Sa'adat indicted on 19 terror charges

Caught in prison raid along with alleged Ze'evi killers, paymaster Fuad Shubaki.

saadat298AP (photo credit: AP)
saadat298AP
(photo credit: AP)
Ahmed Sa'adat, head of the Popular Front for the Liberation of Palestine, was indicted in a military court Sunday on 19 terrorism-related charges. The charges against Sa'adat include overseeing the PFLP's terrorist operations, membership in an illegal organization, arms dealing and incitement. Security forces arrested him in a raid on the Jericho prison on March 14, along with five other wanted Palestinians. Four of the suspects are PFLP members who were indicted on May 12 for the murder of tourism minister Rehavam Ze'evi in Jerusalem's Hyatt Hotel on October 17, 2001. The PFLP had claimed responsibility for the killing. Despite Israel consistently arguing that Sa'adat had been the mastermind behind the Ze'evi assassination, Attorney-General Menahem Mazuz and State Attorney Eran Shendar recently concluded that there was insufficient evidence to charge Sa'adat with the crime.

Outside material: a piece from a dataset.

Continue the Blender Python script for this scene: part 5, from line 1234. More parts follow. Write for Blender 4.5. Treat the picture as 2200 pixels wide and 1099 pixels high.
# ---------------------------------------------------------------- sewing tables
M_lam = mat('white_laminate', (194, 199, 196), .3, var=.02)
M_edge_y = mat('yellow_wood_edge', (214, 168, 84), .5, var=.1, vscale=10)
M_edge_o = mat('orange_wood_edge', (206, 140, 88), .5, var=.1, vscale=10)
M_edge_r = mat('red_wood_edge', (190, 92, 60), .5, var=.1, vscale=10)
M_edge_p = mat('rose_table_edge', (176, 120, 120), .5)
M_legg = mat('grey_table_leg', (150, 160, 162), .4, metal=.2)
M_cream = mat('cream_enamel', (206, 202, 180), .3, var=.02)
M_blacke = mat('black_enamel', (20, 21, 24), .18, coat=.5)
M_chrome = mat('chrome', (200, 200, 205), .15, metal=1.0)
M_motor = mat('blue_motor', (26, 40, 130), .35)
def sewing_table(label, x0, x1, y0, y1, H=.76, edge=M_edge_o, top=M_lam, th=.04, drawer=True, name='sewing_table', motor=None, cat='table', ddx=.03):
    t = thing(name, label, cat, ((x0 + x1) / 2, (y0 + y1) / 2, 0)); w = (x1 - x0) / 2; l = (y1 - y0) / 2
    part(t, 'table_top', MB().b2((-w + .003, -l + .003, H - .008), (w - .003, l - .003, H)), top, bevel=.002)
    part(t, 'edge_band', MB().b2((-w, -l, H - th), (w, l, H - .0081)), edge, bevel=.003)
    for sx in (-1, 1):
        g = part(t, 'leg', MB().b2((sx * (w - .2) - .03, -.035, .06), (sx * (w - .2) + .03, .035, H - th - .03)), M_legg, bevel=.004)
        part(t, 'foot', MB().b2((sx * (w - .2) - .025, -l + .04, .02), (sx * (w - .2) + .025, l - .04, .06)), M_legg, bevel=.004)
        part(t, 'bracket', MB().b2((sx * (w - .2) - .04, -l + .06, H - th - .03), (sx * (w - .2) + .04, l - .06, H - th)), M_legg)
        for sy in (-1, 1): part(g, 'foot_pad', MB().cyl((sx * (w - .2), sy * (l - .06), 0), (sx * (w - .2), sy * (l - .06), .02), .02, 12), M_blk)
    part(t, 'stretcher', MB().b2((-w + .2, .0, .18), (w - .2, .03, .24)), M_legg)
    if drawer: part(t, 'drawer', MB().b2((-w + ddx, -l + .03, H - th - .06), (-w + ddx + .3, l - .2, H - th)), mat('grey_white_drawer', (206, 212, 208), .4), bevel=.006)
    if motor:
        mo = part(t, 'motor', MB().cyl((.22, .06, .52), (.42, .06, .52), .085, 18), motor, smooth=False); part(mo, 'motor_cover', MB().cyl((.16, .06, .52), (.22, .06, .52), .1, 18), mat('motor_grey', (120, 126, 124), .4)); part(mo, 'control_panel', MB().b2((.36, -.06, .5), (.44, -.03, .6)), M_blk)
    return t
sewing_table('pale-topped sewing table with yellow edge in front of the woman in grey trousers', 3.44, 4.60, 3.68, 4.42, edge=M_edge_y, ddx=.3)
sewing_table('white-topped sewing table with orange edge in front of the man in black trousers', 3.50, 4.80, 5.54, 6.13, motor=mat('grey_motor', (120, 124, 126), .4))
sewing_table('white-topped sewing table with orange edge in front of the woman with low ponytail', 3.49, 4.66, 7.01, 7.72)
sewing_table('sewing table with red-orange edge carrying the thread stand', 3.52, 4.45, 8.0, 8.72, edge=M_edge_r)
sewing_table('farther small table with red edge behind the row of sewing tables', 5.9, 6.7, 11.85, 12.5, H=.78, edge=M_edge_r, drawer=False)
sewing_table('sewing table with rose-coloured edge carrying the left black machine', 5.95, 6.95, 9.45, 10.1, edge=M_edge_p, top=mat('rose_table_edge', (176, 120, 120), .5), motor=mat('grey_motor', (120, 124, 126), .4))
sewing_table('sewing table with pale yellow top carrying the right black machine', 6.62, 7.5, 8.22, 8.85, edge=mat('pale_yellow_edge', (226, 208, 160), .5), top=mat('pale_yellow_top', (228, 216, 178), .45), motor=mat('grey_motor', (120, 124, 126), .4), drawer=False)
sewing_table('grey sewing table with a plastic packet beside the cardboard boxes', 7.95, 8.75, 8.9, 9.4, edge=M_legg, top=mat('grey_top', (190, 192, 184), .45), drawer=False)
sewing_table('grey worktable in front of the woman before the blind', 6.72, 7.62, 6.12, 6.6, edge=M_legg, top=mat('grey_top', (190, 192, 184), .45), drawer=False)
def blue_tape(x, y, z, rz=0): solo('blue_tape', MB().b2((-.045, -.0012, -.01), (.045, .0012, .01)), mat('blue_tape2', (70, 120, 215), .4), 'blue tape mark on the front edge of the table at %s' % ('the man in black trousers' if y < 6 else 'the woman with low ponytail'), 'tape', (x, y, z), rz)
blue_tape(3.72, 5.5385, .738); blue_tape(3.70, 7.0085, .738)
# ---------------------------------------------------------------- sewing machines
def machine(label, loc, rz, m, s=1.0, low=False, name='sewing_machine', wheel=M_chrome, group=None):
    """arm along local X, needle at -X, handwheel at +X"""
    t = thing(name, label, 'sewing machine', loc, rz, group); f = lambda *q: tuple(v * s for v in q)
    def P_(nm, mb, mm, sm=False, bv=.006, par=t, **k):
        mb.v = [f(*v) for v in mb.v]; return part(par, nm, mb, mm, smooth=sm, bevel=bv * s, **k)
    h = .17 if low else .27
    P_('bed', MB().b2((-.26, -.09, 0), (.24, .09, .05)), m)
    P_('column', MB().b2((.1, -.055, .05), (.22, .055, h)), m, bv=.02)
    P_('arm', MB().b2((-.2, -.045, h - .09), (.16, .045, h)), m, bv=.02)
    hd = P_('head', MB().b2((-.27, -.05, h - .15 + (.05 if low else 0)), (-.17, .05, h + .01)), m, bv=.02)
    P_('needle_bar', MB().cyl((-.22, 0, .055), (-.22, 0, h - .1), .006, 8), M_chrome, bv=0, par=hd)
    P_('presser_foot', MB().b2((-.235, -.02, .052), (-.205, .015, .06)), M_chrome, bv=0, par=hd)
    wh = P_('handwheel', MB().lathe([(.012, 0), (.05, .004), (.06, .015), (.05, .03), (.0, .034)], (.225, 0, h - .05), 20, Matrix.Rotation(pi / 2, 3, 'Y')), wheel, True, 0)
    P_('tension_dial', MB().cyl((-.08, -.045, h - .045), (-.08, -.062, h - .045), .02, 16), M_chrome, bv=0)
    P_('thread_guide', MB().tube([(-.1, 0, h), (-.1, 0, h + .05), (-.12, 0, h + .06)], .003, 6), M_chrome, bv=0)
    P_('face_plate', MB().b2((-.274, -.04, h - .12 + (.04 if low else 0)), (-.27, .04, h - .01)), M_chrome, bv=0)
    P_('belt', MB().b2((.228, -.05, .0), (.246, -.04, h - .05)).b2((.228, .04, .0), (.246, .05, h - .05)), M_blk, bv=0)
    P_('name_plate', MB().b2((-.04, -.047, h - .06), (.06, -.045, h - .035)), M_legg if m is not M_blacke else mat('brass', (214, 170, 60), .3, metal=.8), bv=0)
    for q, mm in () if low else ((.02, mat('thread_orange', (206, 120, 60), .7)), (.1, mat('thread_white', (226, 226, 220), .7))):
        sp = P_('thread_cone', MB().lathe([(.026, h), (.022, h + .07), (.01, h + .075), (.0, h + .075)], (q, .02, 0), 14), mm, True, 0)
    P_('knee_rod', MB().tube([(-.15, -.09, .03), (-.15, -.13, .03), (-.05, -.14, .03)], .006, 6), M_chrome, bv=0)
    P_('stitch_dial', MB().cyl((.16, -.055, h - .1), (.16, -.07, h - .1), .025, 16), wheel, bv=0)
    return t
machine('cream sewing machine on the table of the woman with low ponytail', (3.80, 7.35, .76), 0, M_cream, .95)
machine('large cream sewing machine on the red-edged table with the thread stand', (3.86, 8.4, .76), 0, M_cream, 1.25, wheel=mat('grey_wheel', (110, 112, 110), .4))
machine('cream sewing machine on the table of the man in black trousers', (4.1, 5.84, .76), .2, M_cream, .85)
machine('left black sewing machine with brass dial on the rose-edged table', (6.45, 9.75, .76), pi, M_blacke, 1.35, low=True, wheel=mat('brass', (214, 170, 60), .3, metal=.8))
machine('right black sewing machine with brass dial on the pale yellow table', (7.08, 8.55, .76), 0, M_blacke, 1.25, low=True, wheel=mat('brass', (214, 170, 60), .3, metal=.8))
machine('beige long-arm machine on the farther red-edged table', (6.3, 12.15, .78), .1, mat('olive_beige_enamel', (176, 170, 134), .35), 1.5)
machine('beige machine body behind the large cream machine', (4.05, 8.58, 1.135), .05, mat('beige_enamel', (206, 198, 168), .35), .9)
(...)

The fifth prisoner taken in Jericho, alleged Karine A weapons ship paymaster Fuad Shubaki, is also being tried in a military court. The ship was en route to the Palestinian Authority when it was seized by Israeli naval commandos in the Red Sea in January 2002. Until they were arrested by security forces in March, Sa'adat and the other suspects were being held in the PA's Jericho prison under the supervision of American and British wardens, in accordance with a deal reached in 2002. In an arrangement brokered by the United States that opened the way for Israel to lift a month-long siege of then-PA chairman Yasser Arafat's compound in Ramallah, the PA had taken the six men into custody. The IDF-Jericho operation was launched after the new Hamas-led Palestinian government had said it would release the six men and the US and British supervisors had left, saying they were concerned for their own safety.